**SUPPLIED DATA**:
++++

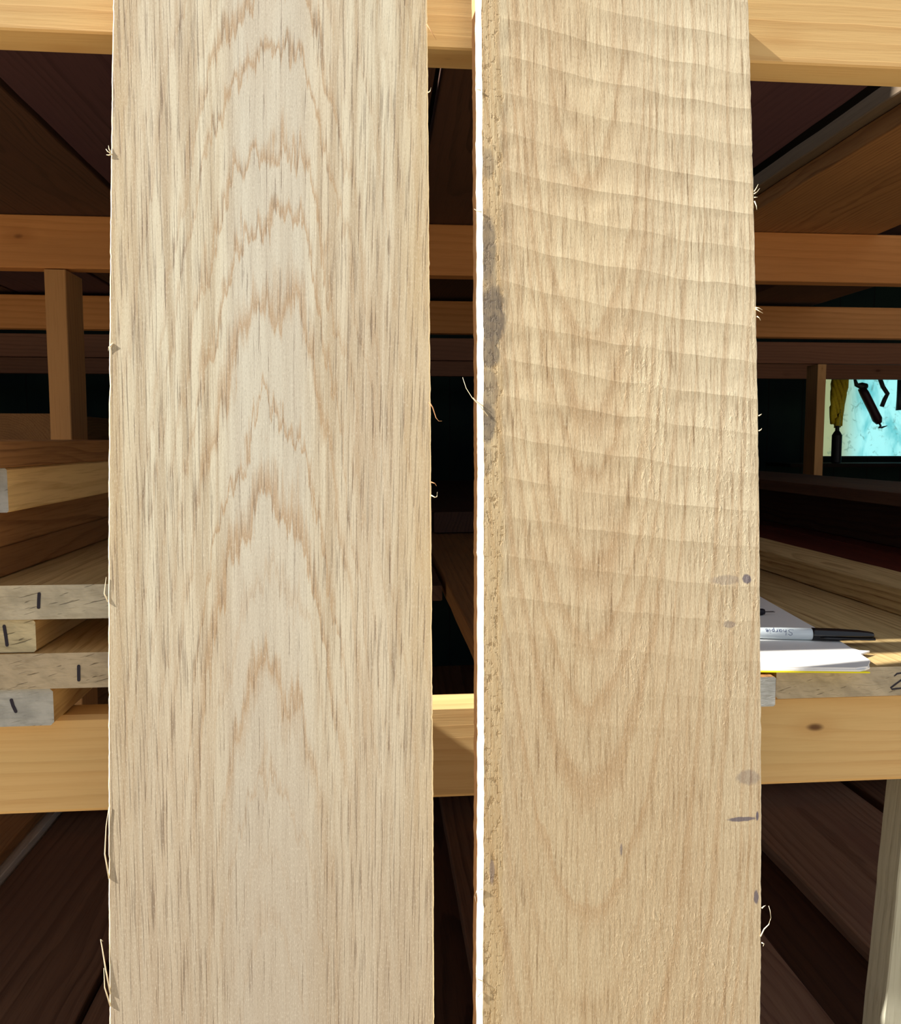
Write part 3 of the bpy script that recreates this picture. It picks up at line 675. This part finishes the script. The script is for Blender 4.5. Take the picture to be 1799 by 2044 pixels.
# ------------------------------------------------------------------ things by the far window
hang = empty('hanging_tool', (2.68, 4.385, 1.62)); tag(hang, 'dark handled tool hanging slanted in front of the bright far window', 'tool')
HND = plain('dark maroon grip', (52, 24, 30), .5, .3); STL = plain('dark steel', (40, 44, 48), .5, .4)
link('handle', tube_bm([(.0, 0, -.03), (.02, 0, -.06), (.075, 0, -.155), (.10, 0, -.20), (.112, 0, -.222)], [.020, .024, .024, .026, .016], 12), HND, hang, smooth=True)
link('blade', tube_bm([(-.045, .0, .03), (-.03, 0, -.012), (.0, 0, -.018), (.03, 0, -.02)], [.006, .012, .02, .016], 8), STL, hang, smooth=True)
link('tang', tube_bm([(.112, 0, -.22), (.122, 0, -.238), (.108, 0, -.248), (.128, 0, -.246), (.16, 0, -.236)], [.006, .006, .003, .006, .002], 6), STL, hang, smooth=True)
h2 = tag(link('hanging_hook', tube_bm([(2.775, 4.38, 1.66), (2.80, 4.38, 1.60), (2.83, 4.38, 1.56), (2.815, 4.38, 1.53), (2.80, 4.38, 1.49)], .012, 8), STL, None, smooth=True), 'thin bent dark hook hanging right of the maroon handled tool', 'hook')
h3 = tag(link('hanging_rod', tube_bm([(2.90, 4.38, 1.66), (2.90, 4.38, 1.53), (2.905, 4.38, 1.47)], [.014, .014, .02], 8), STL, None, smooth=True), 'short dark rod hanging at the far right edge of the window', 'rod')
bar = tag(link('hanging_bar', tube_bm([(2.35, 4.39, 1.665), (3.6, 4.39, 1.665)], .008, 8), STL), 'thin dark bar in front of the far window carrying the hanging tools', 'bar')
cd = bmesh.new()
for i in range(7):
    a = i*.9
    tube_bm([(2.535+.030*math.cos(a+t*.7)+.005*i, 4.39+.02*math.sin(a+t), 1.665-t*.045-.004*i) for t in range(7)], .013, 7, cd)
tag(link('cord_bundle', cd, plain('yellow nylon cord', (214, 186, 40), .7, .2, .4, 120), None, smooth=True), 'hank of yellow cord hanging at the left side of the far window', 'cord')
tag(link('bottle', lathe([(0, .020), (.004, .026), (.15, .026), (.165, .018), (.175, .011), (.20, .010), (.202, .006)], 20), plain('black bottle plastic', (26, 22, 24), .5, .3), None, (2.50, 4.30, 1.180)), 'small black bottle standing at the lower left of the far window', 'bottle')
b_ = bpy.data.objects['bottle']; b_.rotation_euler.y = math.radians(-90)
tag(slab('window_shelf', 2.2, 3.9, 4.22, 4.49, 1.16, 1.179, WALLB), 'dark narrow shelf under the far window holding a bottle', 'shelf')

++++

**REQUEST**: Every line should be retyped exactly, with the pictures omitted.

**OUTPUT FOR THIS TASK**:
Write part 3 of the bpy script that recreates this picture. It picks up at line 675. This part finishes the script. The script is for Blender 4.5. Take the picture to be 1799 by 2044 pixels.
# ------------------------------------------------------------------ things by the far window
hang = empty('hanging_tool', (2.68, 4.385, 1.62)); tag(hang, 'dark handled tool hanging slanted in front of the bright far window', 'tool')
HND = plain('dark maroon grip', (52, 24, 30), .5, .3); STL = plain('dark steel', (40, 44, 48), .5, .4)
link('handle', tube_bm([(.0, 0, -.03), (.02, 0, -.06), (.075, 0, -.155), (.10, 0, -.20), (.112, 0, -.222)], [.020, .024, .024, .026, .016], 12), HND, hang, smooth=True)
link('blade', tube_bm([(-.045, .0, .03), (-.03, 0, -.012), (.0, 0, -.018), (.03, 0, -.02)], [.006, .012, .02, .016], 8), STL, hang, smooth=True)
link('tang', tube_bm([(.112, 0, -.22), (.122, 0, -.238), (.108, 0, -.248), (.128, 0, -.246), (.16, 0, -.236)], [.006, .006, .003, .006, .002], 6), STL, hang, smooth=True)
h2 = tag(link('hanging_hook', tube_bm([(2.775, 4.38, 1.66), (2.80, 4.38, 1.60), (2.83, 4.38, 1.56), (2.815, 4.38, 1.53), (2.80, 4.38, 1.49)], .012, 8), STL, None, smooth=True), 'thin bent dark hook hanging right of the maroon handled tool', 'hook')
h3 = tag(link('hanging_rod', tube_bm([(2.90, 4.38, 1.66), (2.90, 4.38, 1.53), (2.905, 4.38, 1.47)], [.014, .014, .02], 8), STL, None, smooth=True), 'short dark rod hanging at the far right edge of the window', 'rod')
bar = tag(link('hanging_bar', tube_bm([(2.35, 4.39, 1.665), (3.6, 4.39, 1.665)], .008, 8), STL), 'thin dark bar in front of the far window carrying the hanging tools', 'bar')
cd = bmesh.new()
for i in range(7):
    a = i*.9
    tube_bm([(2.535+.030*math.cos(a+t*.7)+.005*i, 4.39+.02*math.sin(a+t), 1.665-t*.045-.004*i) for t in range(7)], .013, 7, cd)
tag(link('cord_bundle', cd, plain('yellow nylon cord', (214, 186, 40), .7, .2, .4, 120), None, smooth=True), 'hank of yellow cord hanging at the left side of the far window', 'cord')
tag(link('bottle', lathe([(0, .020), (.004, .026), (.15, .026), (.165, .018), (.175, .011), (.20, .010), (.202, .006)], 20), plain('black bottle plastic', (26, 22, 24), .5, .3), None, (2.50, 4.30, 1.180)), 'small black bottle standing at the lower left of the far window', 'bottle')
b_ = bpy.data.objects['bottle']; b_.rotation_euler.y = math.radians(-90)
tag(slab('window_shelf', 2.2, 3.9, 4.22, 4.49, 1.16, 1.179, WALLB), 'dark narrow shelf under the far window holding a bottle', 'shelf')